Fazit: Sabrina Huth hat sich im Lauf ihrer Annäherung an die empirische Umsetzung ihres Forschungsprojektes sowohl theoretisch an sehr gut ausgewählten und geeigneten Angeboten sensibilisiert als auch das qualitative Methodenspektrum gründlich sondiert, um dann auf das sinnvollste Instrument zuzugreifen, das für Ihr Anliegen zur Verfügung steht. Theorie und Methode sind ausgezeichnet vernetzt und aufeinander abgestimmt. Die Umwege, die sie bei ihrer methodischen Annäherung gemacht hat, sind dem Text positiv anzumerken: Sie haben die Ortskenntnis der Autorin entscheidend erhöht, sie schreibt jetzt im vollen Bewusstsein des Leistungsprofils einzelner qualitativer Verfahren und konnte sich vor diesem Hintergrund dann auf Bearbeitung dessen konzentrieren, was wirklich Gehalt verspricht. Die Methode der geleiteten retrospektiven Introspektion stellt sich für das vorliegende Forschungsinteresse als Glücksgriff heraus.
Improvisation, das lässt sich aus der vorgelegten Arbeit resümieren, stellt als Handlungstypus jedenfalls eine große Herausforderung nicht nur an die gängigen Handlungstheorien, sondern auch an die Methoden der Psychologie dar, die in aller Regel an einem expliziten Wissen und an einem rational und bewusst agierenden Menschen modelliert sind, der im hellen Licht seines Bewusstsein Ist- mit Sollwerten vergleicht, als ob er alle Zeit der Welt hätte, und der dann auch im hellen Licht des Bewusstseins Auskunft über seine Handlungen geben soll.

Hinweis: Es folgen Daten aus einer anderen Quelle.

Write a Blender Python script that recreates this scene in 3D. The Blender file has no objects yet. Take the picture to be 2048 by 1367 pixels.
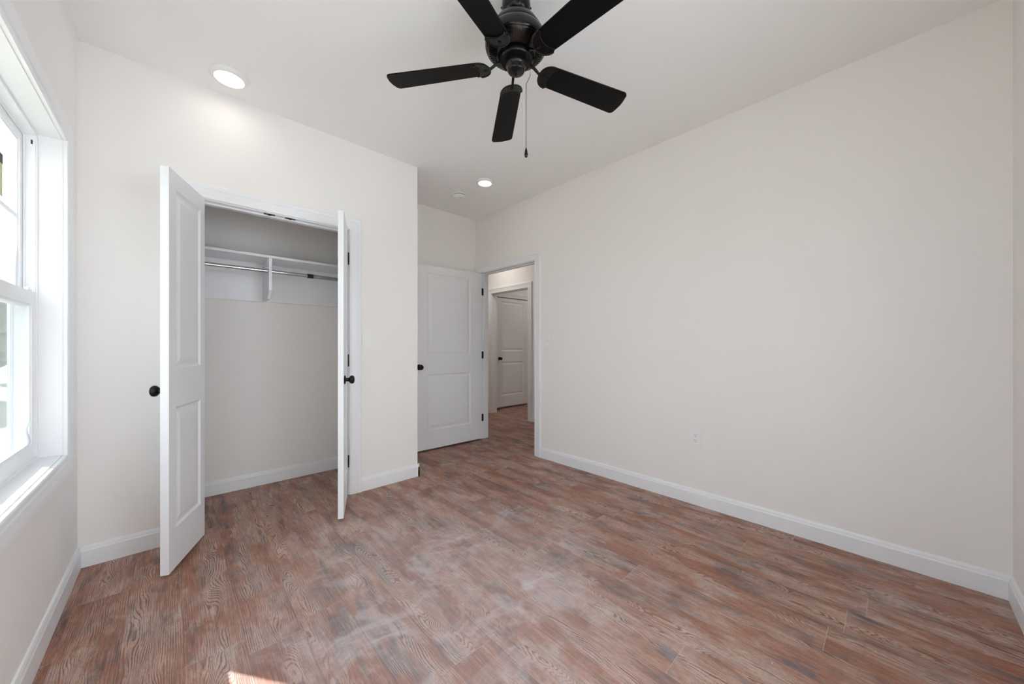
import bpy, bmesh, math, random
from mathutils import Vector, Matrix

random.seed(7)
S = bpy.context.scene
COL = S.collection
PI = math.pi
R = math.radians

# ------------------------------------------------------------------ camera
W_PX, H_PX = 2048.0, 1367.0
F_PX, YAW, CY, CAM_H = 717.66, 0.7534, 691.95, 1.1519
cam_d = bpy.data.cameras.new('camera')
cam_d.sensor_fit = 'HORIZONTAL'
cam_d.sensor_width = 36.0
cam_d.lens = 36.0 * F_PX / W_PX
cam_d.shift_y = (CY - H_PX / 2) / W_PX
cam_d.clip_start = 0.02
cam_d.clip_end = 300
cam = bpy.data.objects.new('camera', cam_d)
COL.objects.link(cam)
cam.location = (0, 0, CAM_H)
cam.rotation_euler = (PI / 2, 0, -YAW)
S.camera = cam

# ------------------------------------------------------------------ sky, sun, exposure
S.view_settings.view_transform = 'Standard'
S.view_settings.look = 'None'
S.view_settings.exposure = 0.23
S.view_settings.gamma = 1.0
S.view_settings.use_curve_mapping = False

SKY_STRENGTH = 9.0
SKY_DIM = 3.2
SUN_STRENGTH = 24.0
LAMP_STRENGTH = 10.0
HALL_LAMP_STRENGTH = 100.0

world = bpy.data.worlds.new('sky')
S.world = world
world.use_nodes = True
bg = world.node_tree.nodes['Background']
bg.inputs['Color'].default_value = (0.80, 0.92, 1.0, 1)
wn, wl = world.node_tree.nodes, world.node_tree.links      # sky gradient shaped to dim the left-window side and even the room light
w_tc = wn.new('ShaderNodeTexCoord')
w_dot = wn.new('ShaderNodeVectorMath')
w_dot.operation = 'DOT_PRODUCT'
w_dot.inputs[1].default_value = (0.86, -0.5, 0.0)
wl.new(w_tc.outputs['Generated'], w_dot.inputs[0])
w_mr = wn.new('ShaderNodeMapRange')
w_mr.interpolation_type = 'SMOOTHSTEP'
w_mr.inputs['From Min'].default_value = -0.25
w_mr.inputs['From Max'].default_value = 0.75
w_mr.inputs['To Min'].default_value = SKY_DIM
w_mr.inputs['To Max'].default_value = SKY_STRENGTH
wl.new(w_dot.outputs['Value'], w_mr.inputs['Value'])
wl.new(w_mr.outputs['Result'], bg.inputs['Strength'])

sun_d = bpy.data.lights.new('sun', 'SUN')
sun_d.energy = SUN_STRENGTH
sun_d.angle = R(0.55)
sun_d.color = (1.0, 0.98, 0.95)
sun = bpy.data.objects.new('sun', sun_d)
COL.objects.link(sun)
sun_dir = Vector((0.578, -0.8160, -math.tan(R(37.6))))
sun.rotation_euler = sun_dir.to_track_quat('-Z', 'Y').to_euler()
sun.location = (-8, 12, 10)

S.cycles.max_bounces = 14
S.cycles.diffuse_bounces = 9
S.cycles.glossy_bounces = 5
S.cycles.transparent_max_bounces = 12
S.cycles.sample_clamp_indirect = 8.0
S.cycles.use_denoising = True


# ------------------------------------------------------------------ node helpers
def new_mat(name):
    m = bpy.data.materials.new(name)
    m.use_nodes = True
    nt = m.node_tree
    return m, nt, nt.nodes['Principled BSDF']


def srgb(r, g, b):
    def f(c):
        c /= 255.0
        return c / 12.92 if c <= 0.04045 else ((c + 0.055) / 1.055) ** 2.4
    return (f(r), f(g), f(b), 1.0)


def simple(name, col, rough=0.5, metal=0.0, spec=0.5, bump=0.0, scale=200.0, var=0.0):
    m, nt, b = new_mat(name)
    b.inputs['Base Color'].default_value = col
    b.inputs['Roughness'].default_value = rough
    b.inputs['Metallic'].default_value = metal
    b.inputs['Specular IOR Level'].default_value = spec
    N, L = nt.nodes, nt.links
    tc = N.new('ShaderNodeTexCoord')
    nz = N.new('ShaderNodeTexNoise')
    nz.inputs['Scale'].default_value = scale
    nz.inputs['Detail'].default_value = 3
    L.new(tc.outputs['Object'], nz.inputs['Vector'])
    if var:
        mx = N.new('ShaderNodeMix')
        mx.data_type = 'RGBA'
        mx.inputs[6].default_value = tuple(c * (1 - var) for c in col[:3]) + (1,)
        mx.inputs[7].default_value = tuple(min(1, c * (1 + var)) for c in col[:3]) + (1,)
        L.new(nz.outputs['Fac'], mx.inputs[0])
        L.new(mx.outputs[2], b.inputs['Base Color'])
    if bump:
        bp = N.new('ShaderNodeBump')
        bp.inputs['Strength'].default_value = bump
        bp.inputs['Distance'].default_value = 0.002
        L.new(nz.outputs['Fac'], bp.inputs['Height'])
        L.new(bp.outputs['Normal'], b.inputs['Normal'])
    return m


M = {}
M['wall'] = simple('wall_paint', srgb(239, 236, 234), 0.75, spec=0.25, bump=0.06, scale=260, var=0.006)
M['ceiling'] = simple('ceiling_paint', srgb(242, 241, 241), 0.85, spec=0.2, bump=0.05, scale=220, var=0.006)
M['trim'] = simple('trim_paint', srgb(237, 238, 241), 0.35, spec=0.45, bump=0.02, scale=120)
M['door'] = simple('door_paint', srgb(235, 236, 239), 0.4, spec=0.4, bump=0.05, scale=300)
M['vinyl'] = simple('window_vinyl', srgb(240, 242, 244), 0.3, spec=0.5)
M['bronze'] = simple('dark_bronze', srgb(28, 25, 24), 0.32, metal=0.6, spec=0.5, var=0.15, scale=60)
M['fan_metal'] = simple('black_fan_metal', srgb(9, 10, 10), 0.25, metal=0.2, spec=0.5, var=0.1, scale=40)
M['fan_blade'] = simple('black_fan_blade', srgb(5, 5, 5), 0.5, spec=0.16, var=0.2, scale=35, bump=0.03)
M['chrome'] = simple('chrome_tube', srgb(205, 207, 210), 0.12, metal=1.0)
M['dark_gap'] = simple('dark_hole', srgb(35, 35, 35), 0.6)
M['plastic'] = simple('white_plastic', srgb(238, 238, 236), 0.35, spec=0.5)
M['chain'] = simple('bead_chain_metal', srgb(70, 66, 60), 0.35, metal=0.9)
M['film'] = simple('torn_white_film', srgb(240, 242, 244), 0.5)
M['sticker'] = simple('glass_sticker', srgb(205, 212, 160), 0.6, var=0.12, scale=60)
M['sticker_dark'] = simple('sticker_print', srgb(60, 62, 55), 0.6)
M['bark'] = simple('tree_bark', srgb(95, 85, 72), 0.9, bump=0.3, scale=20, var=0.2)
M['leaf'] = simple('tree_leaves', srgb(88, 105, 78), 0.8, var=0.25, scale=3)
M['lawn'] = simple('mown_grass', srgb(120, 122, 108), 0.9, var=0.25, scale=2)
M['siding'] = simple('pale_siding', srgb(215, 215, 210), 0.7, var=0.03, scale=5)


def glass_mat(name, tint, refl=1.0):
    m = bpy.data.materials.new(name)
    m.use_nodes = True
    nt = m.node_tree
    nt.nodes.remove(nt.nodes['Principled BSDF'])
    out = nt.nodes['Material Output']
    tr = nt.nodes.new('ShaderNodeBsdfTransparent')
    tr.inputs['Color'].default_value = tint
    gl = nt.nodes.new('ShaderNodeBsdfGlossy')
    gl.inputs['Roughness'].default_value = 0.02
    fr = nt.nodes.new('ShaderNodeFresnel')
    geo = nt.nodes.new('ShaderNodeNewGeometry')       # same index on both faces of the pane
    mr = nt.nodes.new('ShaderNodeMapRange')
    mr.inputs['To Min'].default_value = 1.35
    mr.inputs['To Max'].default_value = 1 / 1.35
    nt.links.new(geo.outputs['Backfacing'], mr.inputs['Value'])
    nt.links.new(mr.outputs['Result'], fr.inputs['IOR'])
    mx = nt.nodes.new('ShaderNodeMixShader')
    nt.links.new(fr.outputs[0], mx.inputs[0])
    nt.links.new(tr.outputs[0], mx.inputs[1])
    nt.links.new(gl.outputs[0], mx.inputs[2])
    nt.links.new(mx.outputs[0], out.inputs['Surface'])
    return m


M['glass'] = glass_mat('window_glass', (0.96, 0.965, 0.965, 1))


def screen_mat():
    m = bpy.data.materials.new('insect_screen')
    m.use_nodes = True
    nt = m.node_tree
    nt.nodes.remove(nt.nodes['Principled BSDF'])
    out = nt.nodes['Material Output']
    tr = nt.nodes.new('ShaderNodeBsdfTransparent')
    df = nt.nodes.new('ShaderNodeBsdfDiffuse')
    df.inputs['Color'].default_value = srgb(120, 122, 122)
    mx = nt.nodes.new('ShaderNodeMixShader')
    mx.inputs[0].default_value = 0.25
    nt.links.new(tr.outputs[0], mx.inputs[1])
    nt.links.new(df.outputs[0], mx.inputs[2])
    nt.links.new(mx.outputs[0], out.inputs['Surface'])
    return m


M['screen'] = screen_mat()


def lamp_mat(name, power):
    m, nt, b = new_mat(name)
    b.inputs['Base Color'].default_value = (0.9, 0.9, 0.88, 1)
    b.inputs['Emission Color'].default_value = (1.0, 0.95, 0.87, 1)
    b.inputs['Emission Strength'].default_value = power
    return m


M['lamp'] = lamp_mat('lamp_lens_lit', LAMP_STRENGTH)
M['hall_lamp'] = lamp_mat('hall_lamp_lens_lit', HALL_LAMP_STRENGTH)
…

Spannend ist die Arbeit auch insofern, als sie die Brücken zwischen kognitionswissenschaftlichen und phänomenologischen bzw. neo-introspektiven Ansätzen zumindest markiert (ohne sie meist weiter auszuführen). Jedenfalls ist der Autorin zu einer ausgesprochen herausfordernden wissenschaftlichen Auseinandersetzung mit implizitem Bewegungswissen zu gratulieren, in der sie auch selbst als Forscherin, ohne sich dabei je in den Vordergrund zu drängen, stets gut spürbar bleibt.